Me gusta ir a locales donde la mezcla del humo de tabaco, el alcohol y el sudor sean la excusa suficiente para hacerle salir conmigo a tomar el aire. Una excusa muy buena para perdernos en callejones oscuros, poco transitados y besarnos como nos gusta, pegados a la pared, agotando el tiempo y luchando contra el aire que nos separa.

Pero también me gusta quedarme sentada a su lado en un parque solitario, simplemente escuchando su respiración y viendo cómo la brisa juega con las hojas de los árboles. Notar cómo mi mano va ganando temperatura entrelazada con la suya. Y acariciarle lentamente, hasta hacerle cosquillas y saber que está conteniendo la risa, sin mucho éxito.

Me gustan sus ojos, cuando sonríen. Me gusta su pelo, cuando le beso y pierdo mi mano en él. Me gusta su nariz, y la suave calidez que desprende. Me gustan sus labios, cuando los dibujo con mi mano o cuando están a milímetros de los míos. Me gusta que me abrace muy fuerte, muy fuerte, hasta quedarme sin respiración. Me gusta que me levante por la cintura, y enfadarme tontamente con él.

Y me gusta quedarme con él hasta que la oscuridad nos cubre. Tenerle en frente, de pie, y observar cada detalle de su rostro en la penumbra. Mirarle, mirarle una y otra vez. Y decirle, en un susurro inaudible, que es lo mejor que me ha pasado en la vida. Ponerme roja aunque él no lo vea. Y besarle lentamente mientras los latidos de nuestros corazones se acompasan.

Luego tú me dices que me amas y yo... yo soy incapaz de reaccionar. Explícame cómo consigues desarmarme así de fácil. No es justo. Pero, no voy a decir que no me gusta...

y si llueve, aún mejor.

sábado, 2 de abril de 2011

Todavía no.

Esperaré a que apaguen las luces para abandonar el escenario y deslizarme hasta tu lado. La orquesta comenzará a tocar, pero no me encontrarás entre la cuerda. Cuando acabe la primera pieza y tus ojos estén cansados de recorrer una a una las filas de músicos, te susurraré al oído, muy bajito "Estoy aquí, tonto". Me mirarás sorprendido, pero taparé tus labios antes de que exclames cualquier cosa, y sonreirás.

Comenzará la segunda pieza. Será una complicada, con muchos movimientos. Te explicaré cada uno de ellos. El preludio es la presentación, la allemande es un pequeño baile... Y te cogeré las manos cuando vayas a aplaudir al terminar cada movimiento. "Todavía no, todavía no". Y, cuando termine, con la última nota gloriosa al unísono de toda la orquesta, entonces y sólo entonces, dejaré tus manos libres y te animaré a aplaudir.

He dejado un sitio libre, situado más o menos en el centro de la orquesta.

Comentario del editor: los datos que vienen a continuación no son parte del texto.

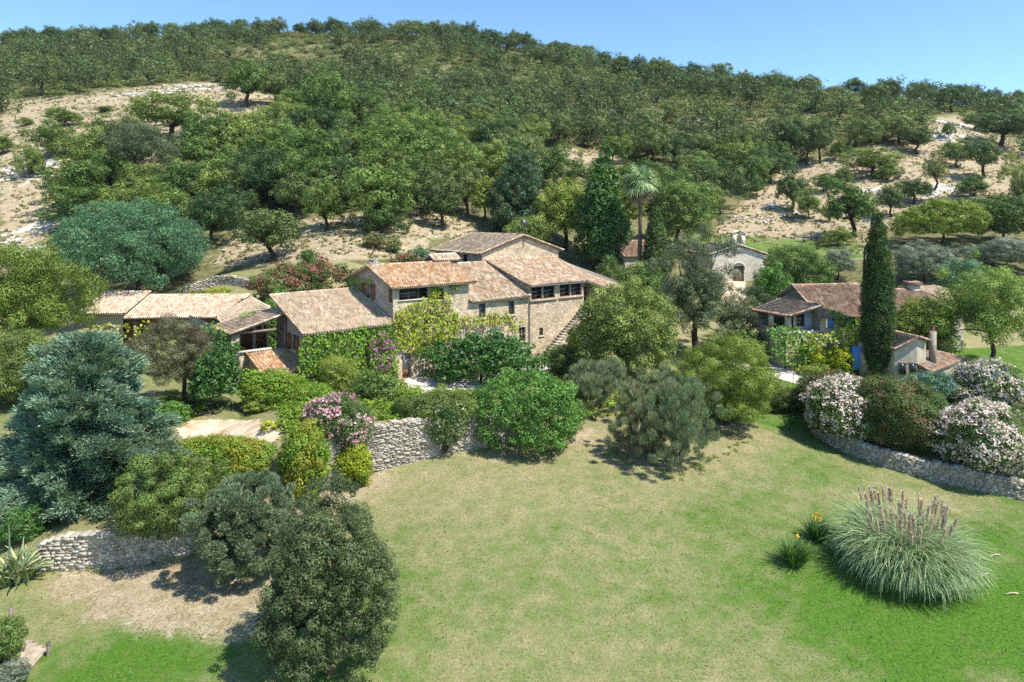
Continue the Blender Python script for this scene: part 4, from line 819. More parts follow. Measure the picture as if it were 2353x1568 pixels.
def crown(rng, c, r, n, pr=.36, bottom=-.55, core=.25, jit=.12, flat=1., taper=0.):
    """puffs scattered over an uneven egg-shaped envelope"""
    n = int(n*1.9); pr = pr*.76; c = np.array(c, float); r = np.array(r, float); out = []
    k = np.arange(n)+.5; ph = np.arccos(1-2*k/n); th = np.pi*(1+5**.5)*k+rng.rand()*6
    D = np.stack([np.cos(th)*np.sin(ph), np.sin(th)*np.sin(ph), np.cos(ph)], 1); D = D[D[:, 2] > bottom]
    ax = rng.normal(size=(3, 3))
    for d in D:
        bump = 1+jit*2*(math.sin(d@ax[0]*2.2+1)*.5+math.sin(d@ax[1]*3.3)*.35)+rng.uniform(-jit, jit)
        q = pr*rng.uniform(.6, 1.35); f = max(.2, bump-q*.75)
        tp = 1-taper*(d[2]+1)/2; m = r*q; m = m*.5+min(m.mean(), 1.25*m.min())*.5; m[2] = min(m[2], 2*m[0]); m = m*max(tp, .35)
        out.append([*(c+d*r*np.array([tp, tp, 1])*f), m[0], m[1], m[2]*flat*.85])
    for _ in range(int(len(D)*core)):
        d = unit(rng.normal(size=3)); tp = 1-taper*(d[2]*.45+1)/2; out.append([*(c+d*r*.45*np.array([tp, tp, 1])), *(np.minimum(r, 2*r.min())*pr*.9*tp)])
    return np.array(out)
def limbs(mb, rng, H, r0, puffs, n=5, split=.35, lean=(0, 0), sides=7, bend=.12):
    """tapered trunk with limbs running out to the puffs"""
    fx = np.array([lean[0]*H*split, lean[1]*H*split, H*split]); P = np.array([[0, 0, -.3], [0, 0, 0], fx*.5+rng.normal(size=3)*[.03*H, .03*H, 0]*1, fx])
    mb.tube(P, [r0*1.35, r0*1.15, r0*.95, r0*.8], sides)
    order = rng.permutation(len(puffs))[:n]
    for i in order:
        e = puffs[i, :3]*1.; m = fx*.5+e*.5+rng.normal(size=3)*H*.03; m[2] -= abs(e[2]-fx[2])*bend
        q = fx*.75+e*.25; q[2] += .02*H
        mb.tube([fx*.97, q, m, e], [r0*.62, r0*.48, r0*.3, r0*.08], max(5, sides-2))
        for k in range(2):
            j = puffs[rng.randint(len(puffs)), :3]
            if np.linalg.norm(j-m) < H*.4: mb.tube([m, m*.5+j*.5+rng.normal(size=3)*.02*H, j], [r0*.26, r0*.16, r0*.05], 5)
def blossoms(rng, puffs, size, cov, zmin=-9, nump=5, mat='white', front=None, cap=20000):
    b = MB(); P = np.asarray(puffs, float); A = P[:, 3]*P[:, 5]; n = int(min(cap, cov*A.sum()*12/(size*size)))
    pi = rng.choice(len(P), n, p=A/A.sum()); d = unit(rng.normal(size=(n, 3))+np.array([0, -.15, .35])); C = P[pi, :3]+d*P[pi, 3:6]*rng.uniform(.97, 1.09, n)[:, None]
    inside = np.zeros(n, bool)
    for q in P: inside |= (((C-q[:3])/q[3:6])**2).sum(1) < .62
    C = C[~inside]; d = d[~inside]; n = len(C)
    mask = fbm(C[:, 0]*1.1+C[:, 1]*.7, C[:, 2]*1.3+C[:, 1]*.4, 77) > .43; C = C[mask]; d = d[mask]; n = len(C)
    for k in range(nump):
        nr = unit(d+unit(rng.normal(size=(n, 3)))*.7); t = unit(np.cross(nr, rng.normal(size=(n, 3)))); s = np.cross(nr, t); o = rng.normal(size=(n, 3))*size*.45
        L = (size*rng.uniform(.5, 1, n))[:, None]; c = C+o
        V = np.stack([c-t*L*.5, c+s*L*.42, c+t*L*.5, c-s*L*.42], 1).reshape(-1, 3)
        b.add(V, np.arange(n*4).reshape(-1, 4), tint=rng.rand(n))
    return b
def spot(px, py, Y=None, hang=False):
    if hang: return PY(px, py, Y)
    if Y is None: return hit(px, py)
    x = (px-1176.5)/F*Y; return (x, Y, gz(x, Y))
def dims(p, wpx, top):
    """width and height in metres of something wpx wide whose top is seen at row top"""
    return wpx*p[1]/F, CAMH-(top-500)/F*p[1]-p[2]
def lsize(Y, k=2.3): return max(.045, k*Y/683*.78)
SEED = [100]
def nrng(): SEED[0] += 1; return np.random.RandomState(SEED[0])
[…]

La persona que está sentada en ese lugar no soy yo. Yo estoy pasando el concierto a tu lado, con cada una de tus reacciones, de tus pensamientos. Sé que la tercera pieza no te ha gustado, pero también sé que la cuarta te va a encantar. Te miro cada poco y veo una sonrisa enorme dibujada en tus labios. Y no puedo más que sonreír yo también, como una idiota feliz.

La quinta y última pieza hace que tu corazón dé un vuelco. Te suena mucho, muchísimo. Te explico la banda sonora a la que pertenece. Tus pies se liberan de tu mente y bailan solos, chocando entrecortadamente contra el suelo. No llevas el ritmo bien, pero es gracioso verte así, como un crío pequeño, disfrutando.

La melodía terminará en un sinfín de acordes que te aturdirán y elevarán tus sentidos a la máxima concentración posible, a la máxima satisfacción, sobre todo el del oído. Entonces, desapareceré de tu lado, como si no hubiera estado allí ni un minuto del concierto, y volveré a mi posición dentro de la orquesta. Cuando termine de tocar esa última nota final, te miraré. Te levantarás. Aplaudirás. Sonreirás.

Y saldré corriendo del escenario para abrazarte, porque habré pasado un concierto junto a ti, aunque tú no lo hayas notado.